A Yank In Hooligan Land


Bill Buford, a transplanted American, wrote a book twenty years ago about his fascination with the British football hooligans who had become infamous for their violent shenanigans at national and international matches. Buford, who founded and edited the litmag Granta, wrote the book, AMONG THE THUGS, from the inside, as its title indicates.

Now Buford's account of his thuggish years has been turned into a stage play by Tom Szentgyorgyi, a Chicago-based playwright, who explains in a program note why he chose this material: "I knew the first time I read it...that I wanted to put the book on the stage. In part this was because, unlikely as it sounds, the theatre seemed a singularly appropriate place to tell its story. One of the principal questions Buford addresses is what it means to become part of a crowd. And what is the theatre audience but a seated and (usually) well behaved crowd?
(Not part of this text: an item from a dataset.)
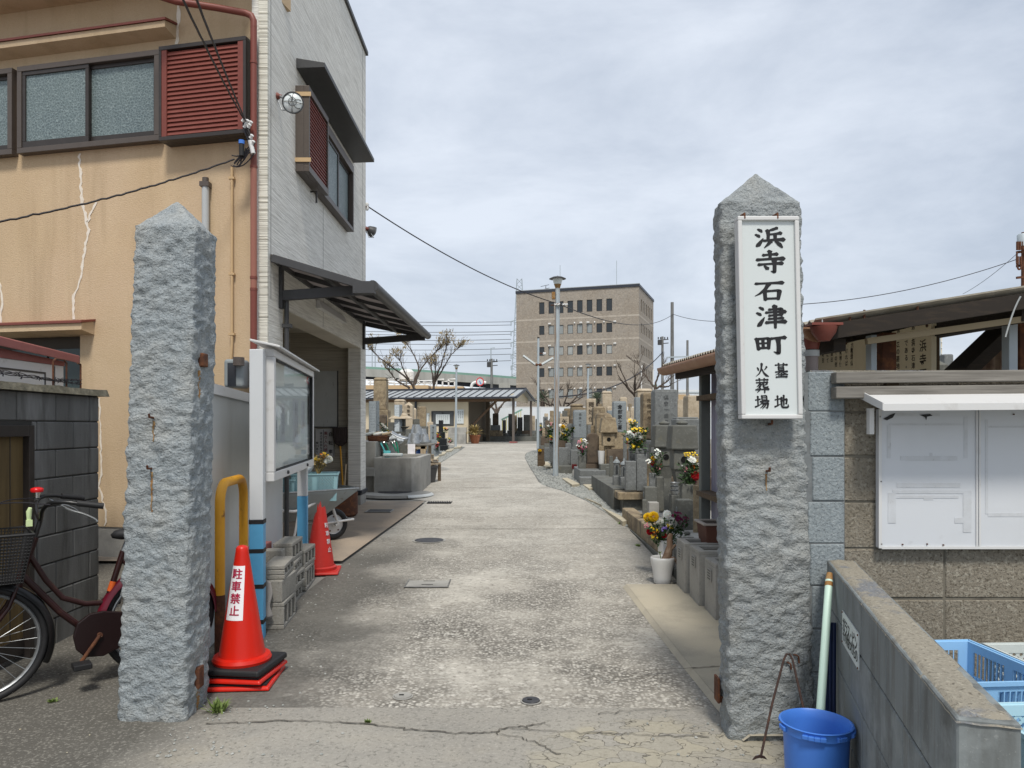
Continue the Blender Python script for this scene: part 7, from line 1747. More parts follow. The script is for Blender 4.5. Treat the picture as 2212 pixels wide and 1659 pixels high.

"But the main reason I was drawn to AMONG THE THUGS was because it's the story of a quest, the quest to understand. Buford looked at people who were as different from him as people could be. At considerable risk to his own well-being, he tried to understand them. It wasn't pleasant work. Buford suffered considerably before it was done. And perhaps inevitably, he was forced to confront the limits of his understanding--and its risks."

Turning a non-fiction work into a stage play is no easy task, especially with a book like AMONG THE THUGS, whose story spills across the years and involves numerous characters and settings. Szentgyorgyi and his director, Steve Pickering, solve the problem by having the Buford character (played winningly by William Dennis Hurley) speak directly to the audience. This not only gives the story focus but allows for information to be conveyed: interior thoughts and feelings, explanations of time and place, introductions of new characters.

Direct address is combined with choreographed movement and speech on the part of the rest of the cast. Since the play is largely a study in mob psychology, the other eight characters, all of them male, repeatedly meld into a single unit as they stomp their feet and shout their team slogans, punctuating just about every other line with drunken, raucous profanity and gestures.

Buford turns and joins them in their shouting, carousing and drinking, partially to prove to these yabbos that even a bespectacled, geeky American writer can be one of the boys; mostly because, against his will, he gets caught up in the heady rush of belonging to a mob, experiencing its collective power and fury.

Buford and the audience learn some surprising things from this infiltration into the world of X-treme soccer fans. They are not disaffected, down-and-out, unemployed working-class louts living on the dole and taking out their resentment of Britain's class system on those who support rival teams. On the contrary, most of these young men have jobs, money, apartments, cars, and even education. They don't resent "the system" and don't consider themselves political rebels, except for the the fringe elements, the skinheads allied with England's neo-Nazi movement.

The "average" thug is proud of England and of belonging to a multi-ethnic group ("The Firm") which sticks up for the country in international matches by fighting foreign football fans in a highly-disciplined and -planned way. It's like being in the army, Buford learns, and when its troops reach retirement age (35 or so) they quit the wars and take up respectable and peaceable suburban lives, leaving the bloody front-line battles to the next generation of willing soldiers.